According to Klett, the tentative new location for the horticulture department would be in south campus, directly north of the ropes courses. The department would also lose a significant amount of research area from its off-campus location at 630 W. Lake St.

The proposed new location is on a flood plain, which is a new challenge because all outdoor research will be destroyed if there is a flood.

Natalie Yoder, a horticulture graduate student, said that she is most concerned about this relocation impacting the presence of the horticulture department on campus and its accessibility to undergraduate students. However, she also expressed concern about the loss of ongoing graduate research.

“The biggest fear is the loss of long-term trials – if we were to rip those up,” Yoder said.

Despite those fears, Yoder said that this relocation could be a positive change for the horticulture department.

“In some aspects, it could be a really great thing,” Yoder said. “I feel like there will be some benefits… it will be an opportunity for the department to reorganize.”

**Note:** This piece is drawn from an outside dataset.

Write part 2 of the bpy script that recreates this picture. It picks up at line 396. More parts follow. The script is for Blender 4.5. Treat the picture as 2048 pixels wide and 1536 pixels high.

Newman said that although inconvenient, this relocation could be beneficial to the department.


“We would go from a facility that was originally built in 1949, to a modern facility,” Newman said. “It’s hard to debate having the opportunity to teach classes and do research in a brand-new, state-of-the-art greenhouse.”

Like Yoder, Newman expressed fears about the loss of graduate research, but said that he has spoken to Tony Frank about this issue.

“No harm should be done to any research project that is in place, so that’s part of the overall planning process,” Newman said. “It would be the goal of the institution… to have a new facility in place prior to the demolition of the existing facility.”

Klett, however, has doubts that the benefits of a new facility outweigh the inconveniences of having to relocate.

Klett said that although he recognizes the potential of a new facility, he would like to see real plans demonstrating that the new facilities will be an improvement.

“I think a lot of us have kind of mixed reactions,” Klett said. “I think we would like to see if this is really going to happen, and if it is really going to improve (the horticulture program).”

The horticulture department would also like to ensure that its programs are effectively organized in a new location, according to Klett.

“Right now there are a lot of our students that run the Plant and Environmental Research Center – we would definitely want that to continue at a new site (with) opportunity for that to expand, because that’s a great teaching facility along with a research facility,” Klett said. “Plus it’s also an outreach facility for our extension and outreach in the community, and the industry that we work with. That would have to all be incorporated also into this new facility.”

When working with the university to develop plans for the horticulture program’s relocation, Klett said that he hopes it is acknowledged for the work that it does as well as the facilities and equipment necessary to conduct its programs.

“I hope that (the university) would realize the importance of our graduate program that has been here for many years, and the importance of students doing plant-related research,” Klett said.